Saturday, April 23, 2011

Strategic Forex Trading - SRO

Just for the record! A summary, Review & Outlook Ahead

The amazing truth of the matter, is that when the Forex market made that slight recovery on the USDX at 75.50bp; the EURUSD headed lower with prices coming back to its original trend higher was the real limelight. The corrective movement, as we mentioned on our April 16 video ' 8 Forex Technical Trading Tools & Analysis thru 4-22' on Youtube and a follow-up market view analysis dated the 18th of April ' Major Correction within a Major Trend' mentioned that it was just a short-lived correction that we expected and could more likely be a buyers trap. Well, it did turn out to be one.

Although, that corrective move was considered to be a major correction coming from a 1.4520 high and down to a low of 1.4155 for the EURUSD from 04-14 to 04-18 respectively for three consecutive days. Thereafter, the registered high was at 1.4647 on the 21th of April. Which is a three day up move from a three day down corrective move. A retreat from the highs made some significant statements that that a selling divergence between the Relative strength and momentum indicators on those high prices met some forced liquidation from earlier bear positions holding on until they threw in the towel. In other words some market capitulations from sellers in the market. However, these would not be entirely be seen in the market except knowing how the market prices have behaved by following the price page indicator. On a technical perspective by comparing the divergences between the higher prices with the relative strength and momentum indicators should provide you with the signal. Although, by having a keen analytical eye and training can this be achieved. Which apparently, other traders and analysts were calling it a possible reversal. Of course its always after the fact. . . easier said than done! right?

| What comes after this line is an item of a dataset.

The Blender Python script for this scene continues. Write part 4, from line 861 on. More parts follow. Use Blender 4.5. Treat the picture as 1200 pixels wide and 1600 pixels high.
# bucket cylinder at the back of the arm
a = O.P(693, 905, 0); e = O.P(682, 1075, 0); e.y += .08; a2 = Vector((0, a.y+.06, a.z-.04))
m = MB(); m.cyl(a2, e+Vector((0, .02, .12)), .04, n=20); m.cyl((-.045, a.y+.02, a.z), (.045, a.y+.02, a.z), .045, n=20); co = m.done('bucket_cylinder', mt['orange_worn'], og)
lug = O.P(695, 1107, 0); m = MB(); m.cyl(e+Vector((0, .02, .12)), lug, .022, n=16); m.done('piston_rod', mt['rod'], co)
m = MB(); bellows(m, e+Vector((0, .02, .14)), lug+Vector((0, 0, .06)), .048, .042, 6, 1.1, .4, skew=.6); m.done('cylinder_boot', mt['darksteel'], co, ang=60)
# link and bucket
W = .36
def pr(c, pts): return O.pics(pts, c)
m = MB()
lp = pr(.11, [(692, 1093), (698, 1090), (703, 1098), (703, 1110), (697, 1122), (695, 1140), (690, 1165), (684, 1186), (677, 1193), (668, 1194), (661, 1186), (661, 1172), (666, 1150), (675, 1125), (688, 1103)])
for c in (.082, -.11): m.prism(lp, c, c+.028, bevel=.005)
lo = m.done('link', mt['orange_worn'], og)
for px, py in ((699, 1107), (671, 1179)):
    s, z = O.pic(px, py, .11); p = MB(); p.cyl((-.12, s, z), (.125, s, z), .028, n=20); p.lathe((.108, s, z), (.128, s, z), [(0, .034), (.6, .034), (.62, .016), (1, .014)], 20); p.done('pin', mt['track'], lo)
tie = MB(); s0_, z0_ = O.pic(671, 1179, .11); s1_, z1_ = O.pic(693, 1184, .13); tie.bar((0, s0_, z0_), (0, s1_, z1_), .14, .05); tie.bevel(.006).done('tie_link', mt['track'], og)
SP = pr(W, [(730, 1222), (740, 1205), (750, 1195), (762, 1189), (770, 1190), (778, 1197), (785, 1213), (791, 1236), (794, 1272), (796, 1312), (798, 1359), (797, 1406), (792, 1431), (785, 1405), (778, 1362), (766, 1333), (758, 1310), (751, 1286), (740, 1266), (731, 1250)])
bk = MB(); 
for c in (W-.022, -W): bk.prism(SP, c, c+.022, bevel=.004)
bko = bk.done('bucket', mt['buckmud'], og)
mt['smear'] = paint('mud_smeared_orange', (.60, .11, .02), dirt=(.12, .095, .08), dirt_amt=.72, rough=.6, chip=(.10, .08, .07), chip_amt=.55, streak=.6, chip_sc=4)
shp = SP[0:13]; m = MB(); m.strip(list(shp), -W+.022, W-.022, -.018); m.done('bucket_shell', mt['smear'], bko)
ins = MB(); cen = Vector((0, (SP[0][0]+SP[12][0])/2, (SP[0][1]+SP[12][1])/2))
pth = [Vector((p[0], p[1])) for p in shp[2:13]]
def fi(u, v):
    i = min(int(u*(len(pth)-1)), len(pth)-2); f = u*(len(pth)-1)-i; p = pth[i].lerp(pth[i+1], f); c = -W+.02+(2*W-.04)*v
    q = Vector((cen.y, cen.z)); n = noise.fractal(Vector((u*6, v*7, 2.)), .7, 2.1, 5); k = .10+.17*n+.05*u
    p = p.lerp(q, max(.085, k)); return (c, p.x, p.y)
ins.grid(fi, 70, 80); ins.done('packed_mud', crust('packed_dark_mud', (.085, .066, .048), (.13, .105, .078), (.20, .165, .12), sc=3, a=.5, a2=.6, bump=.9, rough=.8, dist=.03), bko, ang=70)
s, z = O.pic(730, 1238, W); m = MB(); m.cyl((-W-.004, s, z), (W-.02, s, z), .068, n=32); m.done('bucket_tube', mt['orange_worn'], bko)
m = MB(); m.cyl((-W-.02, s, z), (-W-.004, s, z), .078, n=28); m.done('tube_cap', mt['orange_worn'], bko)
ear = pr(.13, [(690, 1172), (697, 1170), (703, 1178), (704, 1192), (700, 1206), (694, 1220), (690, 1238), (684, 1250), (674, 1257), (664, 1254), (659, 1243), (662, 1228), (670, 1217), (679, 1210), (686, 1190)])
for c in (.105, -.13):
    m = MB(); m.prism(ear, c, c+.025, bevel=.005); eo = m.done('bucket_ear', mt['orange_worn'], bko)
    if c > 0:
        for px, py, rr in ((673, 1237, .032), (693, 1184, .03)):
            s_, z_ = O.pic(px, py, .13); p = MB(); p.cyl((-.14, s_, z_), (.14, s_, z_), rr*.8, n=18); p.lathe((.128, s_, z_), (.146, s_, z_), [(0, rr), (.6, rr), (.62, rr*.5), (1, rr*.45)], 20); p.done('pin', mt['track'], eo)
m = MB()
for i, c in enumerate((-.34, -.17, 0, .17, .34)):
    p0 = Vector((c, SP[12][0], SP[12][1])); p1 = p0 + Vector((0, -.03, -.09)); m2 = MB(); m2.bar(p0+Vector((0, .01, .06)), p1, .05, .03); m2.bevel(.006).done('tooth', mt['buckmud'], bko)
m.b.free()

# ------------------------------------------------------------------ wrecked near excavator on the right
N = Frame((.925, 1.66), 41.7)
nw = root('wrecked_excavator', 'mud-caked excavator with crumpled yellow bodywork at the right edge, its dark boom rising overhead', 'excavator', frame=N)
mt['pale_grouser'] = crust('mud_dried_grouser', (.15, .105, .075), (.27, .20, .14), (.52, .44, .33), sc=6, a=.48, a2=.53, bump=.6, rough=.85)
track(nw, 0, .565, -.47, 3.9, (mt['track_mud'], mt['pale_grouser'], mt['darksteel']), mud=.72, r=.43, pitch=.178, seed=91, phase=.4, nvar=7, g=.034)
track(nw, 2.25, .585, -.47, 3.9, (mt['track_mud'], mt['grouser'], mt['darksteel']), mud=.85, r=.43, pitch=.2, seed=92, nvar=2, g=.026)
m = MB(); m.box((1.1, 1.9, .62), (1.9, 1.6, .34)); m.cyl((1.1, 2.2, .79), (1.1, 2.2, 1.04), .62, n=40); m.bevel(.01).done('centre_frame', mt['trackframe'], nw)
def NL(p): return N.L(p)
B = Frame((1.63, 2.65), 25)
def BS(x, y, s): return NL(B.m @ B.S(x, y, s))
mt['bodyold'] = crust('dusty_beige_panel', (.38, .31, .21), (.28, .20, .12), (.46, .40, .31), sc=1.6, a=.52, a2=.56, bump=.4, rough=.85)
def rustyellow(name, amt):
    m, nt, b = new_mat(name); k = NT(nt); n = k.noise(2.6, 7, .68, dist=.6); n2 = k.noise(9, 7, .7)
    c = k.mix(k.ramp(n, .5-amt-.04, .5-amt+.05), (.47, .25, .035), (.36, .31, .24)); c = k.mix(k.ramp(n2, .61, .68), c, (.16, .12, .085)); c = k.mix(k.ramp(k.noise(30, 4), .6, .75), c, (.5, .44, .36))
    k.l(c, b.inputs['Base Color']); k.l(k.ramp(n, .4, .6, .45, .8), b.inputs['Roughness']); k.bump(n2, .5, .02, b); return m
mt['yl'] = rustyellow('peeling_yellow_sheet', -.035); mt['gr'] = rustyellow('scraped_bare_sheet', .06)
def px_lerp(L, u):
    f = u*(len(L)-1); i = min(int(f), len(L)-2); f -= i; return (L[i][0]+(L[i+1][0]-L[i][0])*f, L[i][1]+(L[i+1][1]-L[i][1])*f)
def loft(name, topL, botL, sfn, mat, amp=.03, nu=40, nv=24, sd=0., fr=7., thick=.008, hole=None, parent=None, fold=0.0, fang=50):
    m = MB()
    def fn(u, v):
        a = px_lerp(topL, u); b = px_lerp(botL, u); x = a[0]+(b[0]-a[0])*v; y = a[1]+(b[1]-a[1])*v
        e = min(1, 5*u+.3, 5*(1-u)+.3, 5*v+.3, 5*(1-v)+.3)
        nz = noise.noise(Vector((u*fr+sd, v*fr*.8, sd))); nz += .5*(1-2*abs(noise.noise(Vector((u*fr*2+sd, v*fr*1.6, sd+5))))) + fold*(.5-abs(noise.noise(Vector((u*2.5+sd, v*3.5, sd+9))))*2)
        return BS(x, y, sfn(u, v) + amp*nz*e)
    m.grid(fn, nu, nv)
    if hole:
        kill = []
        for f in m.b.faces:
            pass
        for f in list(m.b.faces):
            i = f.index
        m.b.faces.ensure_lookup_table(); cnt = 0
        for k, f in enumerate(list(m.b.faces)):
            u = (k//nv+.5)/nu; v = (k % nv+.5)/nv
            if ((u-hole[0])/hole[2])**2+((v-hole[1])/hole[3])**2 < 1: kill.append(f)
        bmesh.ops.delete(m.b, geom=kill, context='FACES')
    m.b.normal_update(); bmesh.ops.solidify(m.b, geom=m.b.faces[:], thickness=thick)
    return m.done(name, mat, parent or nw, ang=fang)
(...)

Meanwhile the GBPUSD did the same exact scenario that dropped to 1.6165 from a high of 1.6250 which is a slight correction. However, that particular higher curve we mentioned from our video plus the idiosyncrasy of the Sterling Pound of making a double top candlestick formation was a false indication that would only move upwards. And registered a high just about 1.6600 vs. the USD. The lower closing at 1.6510-15 levels was merely because of the shortened and thin closing trading sessions for Good Friday.